Sonra bu erkekler beni neden istemiyor diyorsun. bak şeker, sen bu erkeklerin hayatını çok kolaylaştırıyorsun. arıza çıkarma nedenin bile "bana neden ilgi göster miyorsun" alt temasıyla oluyor. yani CHALLENGE yok hiç ortada. ama salak mı lan bu erkekler. yığınla kişi arasından ben de seni seçmişim. bir önemi yok mu bunun?

mesela dr a içimden bir sürü şey vermek gerekiyor. mesela en sağlıklısından bir çikolata almayı düşündüm bir kaç kez. geçen hafta ceviz aldım, allahtan odasında yoktu. şimdi de o komik bulduğum videoyu paylaşıcam. Ama o ne paylaştı şimdiye kadar seninle? sen ona bir yığın soru sordun. zaten yanına gidiyorsun sürekli. geçen haftaki dengesizliğini saymazsak, ki saysak bile, şimdiden sen kendinden daha çok şey verdin. git gide alma ve verme dengesi bozuluyor.
bu sefer gururlu olmak istiyorum ama ben. sabırlı olmak, acele etmemek, dürtüsel davranmamak, yavaşça da olsa erkeğin kendinden bir şeyler sunmasını beklemek..

şu an mesela bir şekilde dr da var düşündüklerimin arasında. oysa ben artık bir erkeğe daha fazla zamanımı harcamamalıyım. -meli'li -malı'lı cümlelere dikkat!!

-*-*

aylar sonra ilk kez 20 dak meditasyon yaptım. zamanla epey değişmişim. özellikle boynumda, ve tabi omzunda ciddi bir enerji blokajı var. ve dizimde. mesela sanki birisi boynuma bir tasma gibi bir şey takmış ve o tasma sıkıyor gibi bir his. diz im için de benzer  bir his. neticede 20. dak ya az bir zaman kala boynumdaki blokaj epeyce kalktı.
VAY BE! çok acayip bir deneyim.

Sonra ilişkilerin abc'sinde okuduklarım.

-*-*

Bu yıl kendime çektiğim insanlar çok acayipler. hem de hayatımın hiçbir döneminde içine çekilmediğim bir grup. özellikle bana sürekli ulaşmaya çalışan kişi;
- para
- evlilik
- bir şekilde bekaret
- dedikodu
.
.
.
yığınla insan var. birilerini yargılasam ne olacak.. boşuna kendimi kirletirim. ama bu kişi bir şekilde hayatımda. onun enerjisi ve benimkisi karışıyor. bir noktadan sonra ona mı benzedim acaba? hiç istemiyceğim bir şey bu.

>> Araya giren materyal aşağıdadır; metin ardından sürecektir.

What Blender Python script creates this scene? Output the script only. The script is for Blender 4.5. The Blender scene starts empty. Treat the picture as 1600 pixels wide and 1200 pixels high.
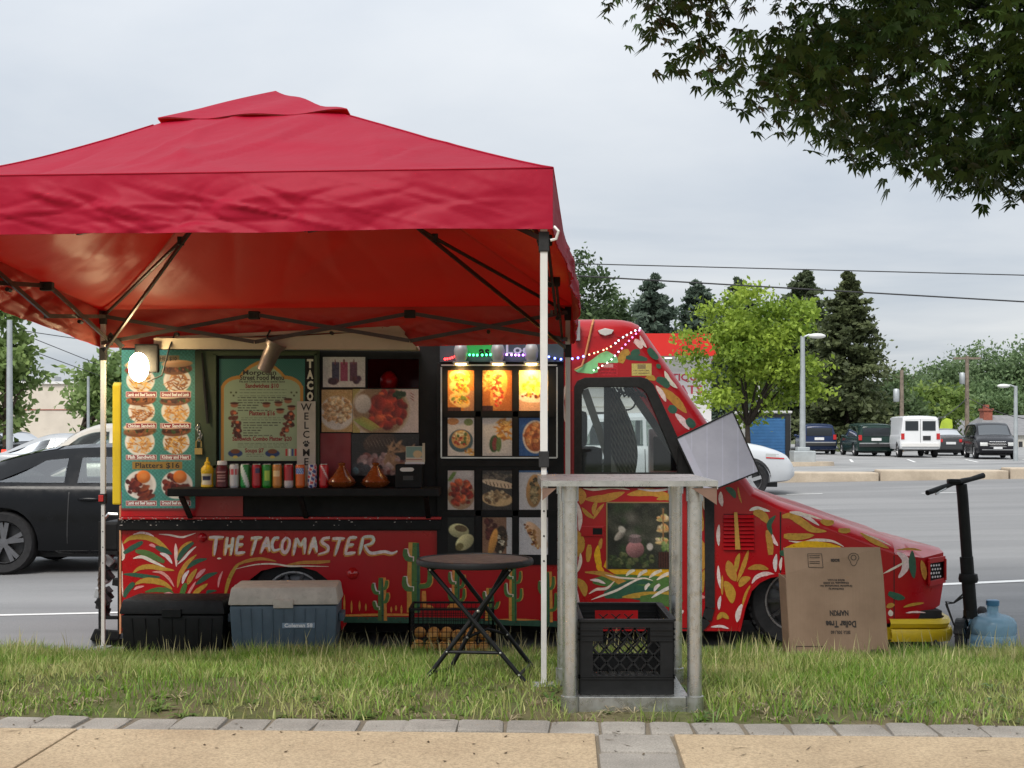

aslında bana hayranken bir sorun yok-tu.
geçmişte de bir ya da iki şey yapmıştı.
ama geçen hafta sunumdan tam puan aldığımı söylediğimde "nasıl" demişti. sanki ben alamazmışım gibi.
sonra az önce dr a dair bir şeyi hararetle söylüyorken bir şey dedi, ne dediğini hatırlamıyorum, ama "tamam canım daha fazla uzatma" gibi bir şeydi.
ben de bir şeyler söylüyorumdur, kırılıyordur birileri..
ama bana böyle davranıldığında o kişilerden uzaklaşıyorum ben.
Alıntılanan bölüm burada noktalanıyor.